First, you very unjustly ascribe extreme views to Mr. Snowden when there is no evidence that he actually holds those views. Snowden applied a principle from Nuremberg (‘Individuals have international duties which transcend the national obligations of obedience.’) to his own actions, but that obviously does not equate to him saying that ‘those who followed the law were nothing better than Nazis.’ a belief which you ascribe to him.
Second, there is, in fact, very good reason to believe that laws have been broken. Director of National Intelligence James Clapper’s testimony to Congress troubled Senate Armed Services Committee Chairman Carl Levin, because it was misleading. Carl Levin was being polite; simply stated, Clapper lied. How else would we know that that testimony was misleading? Isn’t perjury a law that should be respected, and when that perjury is to Congress on a matter of public importance, doesn’t that rise to a level that whistle-blowing is justified? The only way that lie can be justified is a belief in a paternalistic and hypocritical state that would be antithetical to a modern, democratic state in which a free press exists.

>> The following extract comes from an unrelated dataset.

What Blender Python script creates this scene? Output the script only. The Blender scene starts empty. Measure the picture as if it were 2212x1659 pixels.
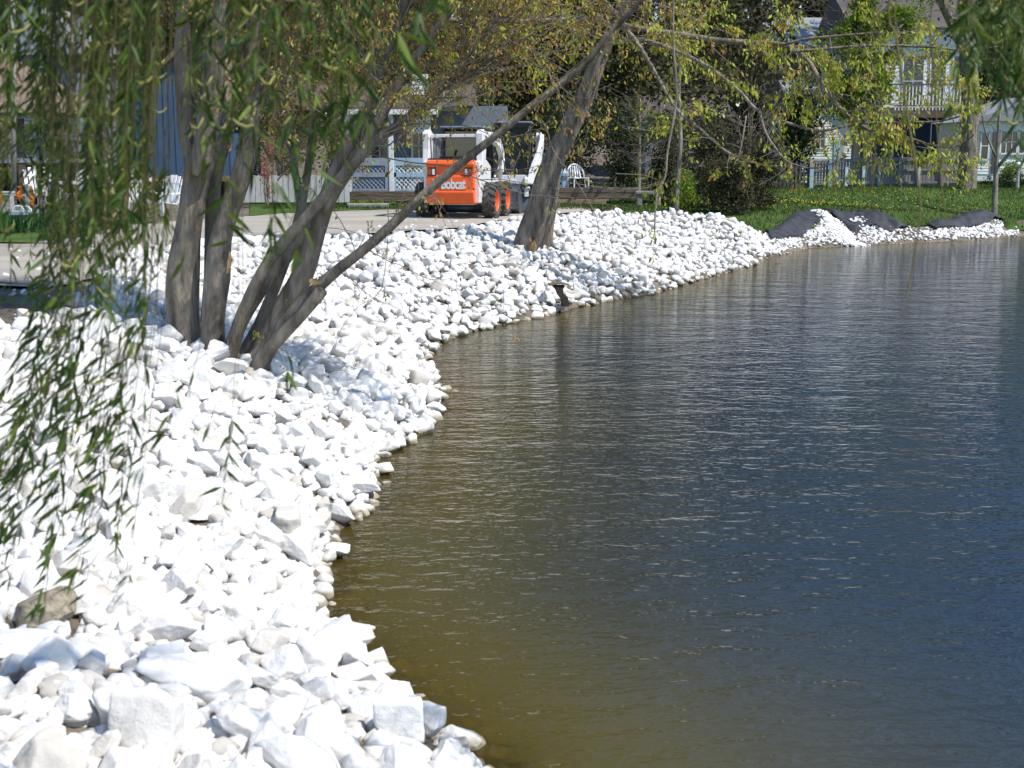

Leaving aside Mr. Clapper’s perjury, the several programs that Mr Snowden publicized each can, to a reasonable person, appear unjustifiably broad and, judging by the widespread outrage that the information about these programs has engendered, many in U.S. and other countries share this view. To retreat to the legal rationalizations of the present administration, which seem to have been distilled to: “if it is written down somewhere, even in a secret court, it must be legal” is a slippery slope that could ultimately be used to defend anything, including—since you asked for it—Nazism. However, what I find very disturbing about this piece is that it attempts to rationalize the extra-legal and immoral actions of the nascent U.S. police state, a police state that calls for journalists and intellectuals to criticize rather than defend. Let it be noted that, at this important time, you defended, and did not criticize.